Un critère important est la manière dont le groupe français LVMH – un conglomérat de 75 marques de luxe – se maintient. Mardi prochain, il annoncera ses résultats semestriels. LVMH dépend en grande partie de la Chine et son large éventail de marques inclut aussi des noms qui ne font pas partie du luxe haut de gamme ou qui sont moins établis. La marque de bijoux américaine Tiffany’s, par exemple, a longtemps proposé des bijoux dans différentes gammes de prix, bien que LVMH tente depuis un certain temps d’élever la marque. La semaine prochaine, nous saurons si Louis Vuitton, la marque de luxe haut de gamme et locomotive du groupe, pourra compenser les résultats plus faibles des marques de luxe moyen de gamme. 

Le consommateur asiatique sera le plus important consommateur mondial d’ici 2030.

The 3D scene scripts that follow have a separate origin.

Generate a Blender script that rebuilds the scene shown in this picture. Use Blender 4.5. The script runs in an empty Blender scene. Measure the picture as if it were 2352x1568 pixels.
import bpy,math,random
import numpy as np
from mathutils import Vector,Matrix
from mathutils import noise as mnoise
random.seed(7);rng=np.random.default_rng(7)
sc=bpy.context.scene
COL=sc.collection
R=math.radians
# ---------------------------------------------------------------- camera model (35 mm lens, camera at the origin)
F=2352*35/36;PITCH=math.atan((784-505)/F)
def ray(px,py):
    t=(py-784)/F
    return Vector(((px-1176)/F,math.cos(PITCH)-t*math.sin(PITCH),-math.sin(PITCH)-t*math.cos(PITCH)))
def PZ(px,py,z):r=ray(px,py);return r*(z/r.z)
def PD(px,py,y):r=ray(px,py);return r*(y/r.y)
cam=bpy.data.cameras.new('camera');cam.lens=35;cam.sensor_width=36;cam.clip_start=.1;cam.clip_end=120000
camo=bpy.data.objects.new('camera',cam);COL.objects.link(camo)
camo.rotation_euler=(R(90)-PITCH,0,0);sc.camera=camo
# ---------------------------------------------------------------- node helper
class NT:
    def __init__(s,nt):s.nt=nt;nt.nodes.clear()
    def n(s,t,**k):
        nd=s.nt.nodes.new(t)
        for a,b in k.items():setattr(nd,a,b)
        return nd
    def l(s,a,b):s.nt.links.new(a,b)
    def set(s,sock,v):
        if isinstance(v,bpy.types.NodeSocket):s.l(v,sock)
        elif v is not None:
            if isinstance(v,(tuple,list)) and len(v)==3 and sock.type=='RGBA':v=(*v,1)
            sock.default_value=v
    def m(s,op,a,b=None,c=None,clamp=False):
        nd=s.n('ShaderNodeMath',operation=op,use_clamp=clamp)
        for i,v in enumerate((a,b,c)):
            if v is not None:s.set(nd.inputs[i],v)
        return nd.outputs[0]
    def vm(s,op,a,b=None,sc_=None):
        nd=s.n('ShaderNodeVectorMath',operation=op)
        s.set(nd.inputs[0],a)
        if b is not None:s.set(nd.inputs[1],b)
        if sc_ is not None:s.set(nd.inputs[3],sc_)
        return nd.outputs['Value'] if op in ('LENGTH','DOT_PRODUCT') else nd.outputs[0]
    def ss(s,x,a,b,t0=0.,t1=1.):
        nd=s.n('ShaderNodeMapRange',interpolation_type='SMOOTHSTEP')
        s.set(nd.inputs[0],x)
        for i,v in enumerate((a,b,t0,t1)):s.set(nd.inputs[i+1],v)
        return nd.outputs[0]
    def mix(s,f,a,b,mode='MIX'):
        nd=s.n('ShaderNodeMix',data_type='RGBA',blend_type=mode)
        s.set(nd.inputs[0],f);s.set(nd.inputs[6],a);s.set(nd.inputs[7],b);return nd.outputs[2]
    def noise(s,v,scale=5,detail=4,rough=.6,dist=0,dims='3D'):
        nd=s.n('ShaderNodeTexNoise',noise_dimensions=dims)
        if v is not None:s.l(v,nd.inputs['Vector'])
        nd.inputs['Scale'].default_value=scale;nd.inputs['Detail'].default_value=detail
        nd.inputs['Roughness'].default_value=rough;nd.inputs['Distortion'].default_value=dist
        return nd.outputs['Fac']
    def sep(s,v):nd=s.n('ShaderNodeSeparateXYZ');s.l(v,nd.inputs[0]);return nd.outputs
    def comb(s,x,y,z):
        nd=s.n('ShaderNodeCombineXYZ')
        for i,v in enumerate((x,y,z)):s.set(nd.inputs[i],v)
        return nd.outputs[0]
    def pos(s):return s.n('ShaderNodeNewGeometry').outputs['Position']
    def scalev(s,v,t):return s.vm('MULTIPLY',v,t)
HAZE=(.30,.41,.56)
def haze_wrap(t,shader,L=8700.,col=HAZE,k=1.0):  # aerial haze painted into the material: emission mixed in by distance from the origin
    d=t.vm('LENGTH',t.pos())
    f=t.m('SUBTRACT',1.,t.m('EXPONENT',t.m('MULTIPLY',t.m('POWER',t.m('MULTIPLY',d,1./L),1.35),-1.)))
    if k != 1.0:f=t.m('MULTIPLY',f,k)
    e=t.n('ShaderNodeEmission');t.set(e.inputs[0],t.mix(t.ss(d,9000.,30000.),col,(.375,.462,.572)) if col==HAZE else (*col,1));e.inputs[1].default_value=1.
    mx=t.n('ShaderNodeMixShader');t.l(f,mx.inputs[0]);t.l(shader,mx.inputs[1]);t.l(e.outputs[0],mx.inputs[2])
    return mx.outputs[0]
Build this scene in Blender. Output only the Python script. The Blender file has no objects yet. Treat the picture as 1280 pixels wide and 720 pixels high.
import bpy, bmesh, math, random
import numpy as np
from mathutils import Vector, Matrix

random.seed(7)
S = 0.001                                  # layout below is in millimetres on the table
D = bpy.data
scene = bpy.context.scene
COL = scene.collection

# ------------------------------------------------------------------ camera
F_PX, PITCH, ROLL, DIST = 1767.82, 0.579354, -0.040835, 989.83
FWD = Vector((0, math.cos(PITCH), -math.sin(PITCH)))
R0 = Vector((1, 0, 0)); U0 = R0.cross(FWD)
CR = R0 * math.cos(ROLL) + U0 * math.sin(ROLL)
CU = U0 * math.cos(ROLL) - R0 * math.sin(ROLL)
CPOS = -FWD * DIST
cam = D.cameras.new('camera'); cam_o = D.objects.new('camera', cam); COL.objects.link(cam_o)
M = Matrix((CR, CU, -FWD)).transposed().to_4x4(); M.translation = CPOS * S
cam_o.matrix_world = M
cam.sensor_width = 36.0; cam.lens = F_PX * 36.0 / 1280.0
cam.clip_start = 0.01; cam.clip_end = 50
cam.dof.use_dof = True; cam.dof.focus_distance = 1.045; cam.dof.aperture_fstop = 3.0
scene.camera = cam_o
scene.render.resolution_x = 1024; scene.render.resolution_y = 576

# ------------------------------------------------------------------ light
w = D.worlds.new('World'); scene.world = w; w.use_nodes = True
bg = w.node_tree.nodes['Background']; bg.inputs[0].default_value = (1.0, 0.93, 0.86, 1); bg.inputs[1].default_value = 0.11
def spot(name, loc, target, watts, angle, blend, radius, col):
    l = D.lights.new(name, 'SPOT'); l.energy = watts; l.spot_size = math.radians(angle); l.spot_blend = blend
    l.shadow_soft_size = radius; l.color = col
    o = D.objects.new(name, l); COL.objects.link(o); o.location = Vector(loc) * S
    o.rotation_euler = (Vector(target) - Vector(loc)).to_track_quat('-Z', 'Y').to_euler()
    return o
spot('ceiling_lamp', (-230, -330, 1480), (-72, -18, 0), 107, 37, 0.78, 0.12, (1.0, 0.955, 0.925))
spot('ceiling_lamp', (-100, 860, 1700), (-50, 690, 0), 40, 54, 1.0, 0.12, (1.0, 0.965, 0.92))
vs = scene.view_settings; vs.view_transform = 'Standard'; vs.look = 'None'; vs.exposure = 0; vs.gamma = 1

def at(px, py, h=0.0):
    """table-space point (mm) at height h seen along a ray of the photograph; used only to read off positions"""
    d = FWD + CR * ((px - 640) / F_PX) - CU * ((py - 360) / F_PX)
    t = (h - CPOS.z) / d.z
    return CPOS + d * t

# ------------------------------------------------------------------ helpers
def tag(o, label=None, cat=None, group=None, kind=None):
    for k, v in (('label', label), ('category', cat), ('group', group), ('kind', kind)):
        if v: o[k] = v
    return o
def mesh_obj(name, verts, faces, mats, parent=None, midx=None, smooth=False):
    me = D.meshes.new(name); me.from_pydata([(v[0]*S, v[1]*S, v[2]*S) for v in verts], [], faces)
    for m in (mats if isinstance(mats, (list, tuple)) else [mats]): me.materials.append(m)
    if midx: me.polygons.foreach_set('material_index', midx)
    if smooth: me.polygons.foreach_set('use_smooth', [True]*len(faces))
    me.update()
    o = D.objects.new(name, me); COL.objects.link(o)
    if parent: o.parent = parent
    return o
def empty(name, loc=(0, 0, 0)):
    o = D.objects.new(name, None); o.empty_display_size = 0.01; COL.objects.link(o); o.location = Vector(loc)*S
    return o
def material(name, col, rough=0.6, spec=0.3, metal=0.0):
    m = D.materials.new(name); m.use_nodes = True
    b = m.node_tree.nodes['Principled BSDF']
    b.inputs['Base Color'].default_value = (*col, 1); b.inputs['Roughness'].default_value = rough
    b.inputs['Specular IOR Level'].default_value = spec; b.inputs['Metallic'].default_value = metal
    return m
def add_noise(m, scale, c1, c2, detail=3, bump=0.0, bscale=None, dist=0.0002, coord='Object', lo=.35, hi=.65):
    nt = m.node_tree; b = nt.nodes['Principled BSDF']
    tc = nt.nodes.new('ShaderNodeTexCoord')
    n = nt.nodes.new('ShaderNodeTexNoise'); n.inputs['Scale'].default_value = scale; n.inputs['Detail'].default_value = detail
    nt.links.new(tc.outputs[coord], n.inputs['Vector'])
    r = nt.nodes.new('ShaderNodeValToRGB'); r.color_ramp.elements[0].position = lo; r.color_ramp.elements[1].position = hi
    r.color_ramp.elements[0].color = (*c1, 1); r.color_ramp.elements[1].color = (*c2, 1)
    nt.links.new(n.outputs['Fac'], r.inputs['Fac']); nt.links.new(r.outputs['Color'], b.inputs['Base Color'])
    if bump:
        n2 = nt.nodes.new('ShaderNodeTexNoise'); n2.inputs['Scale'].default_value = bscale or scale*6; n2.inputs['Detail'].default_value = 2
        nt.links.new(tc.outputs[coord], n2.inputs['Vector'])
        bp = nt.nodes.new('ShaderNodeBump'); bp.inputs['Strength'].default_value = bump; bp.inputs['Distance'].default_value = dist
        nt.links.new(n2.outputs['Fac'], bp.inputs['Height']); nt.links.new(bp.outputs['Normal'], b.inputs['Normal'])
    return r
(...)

Il y a heureusement aussi une lueur d’espoir pour les marques qui performent moins bien comme Swatch, Burberry et Hugo Boss. “La classe moyenne continue de croître au niveau mondial. Si nous ne regardons pas uniquement la Chine, mais toute l’Asie, nous constatons que le consommateur asiatique sera le plus important consommateur mondial d’ici 2030, selon les prévisions de l’Organisation de coopération et de développement économiques (OCDE)”, souligne Ken Van Weyenberg. “Après ces années difficiles, il y a aussi pour le secteur du luxe moyen de gamme de belles perspectives de croissance à long terme.”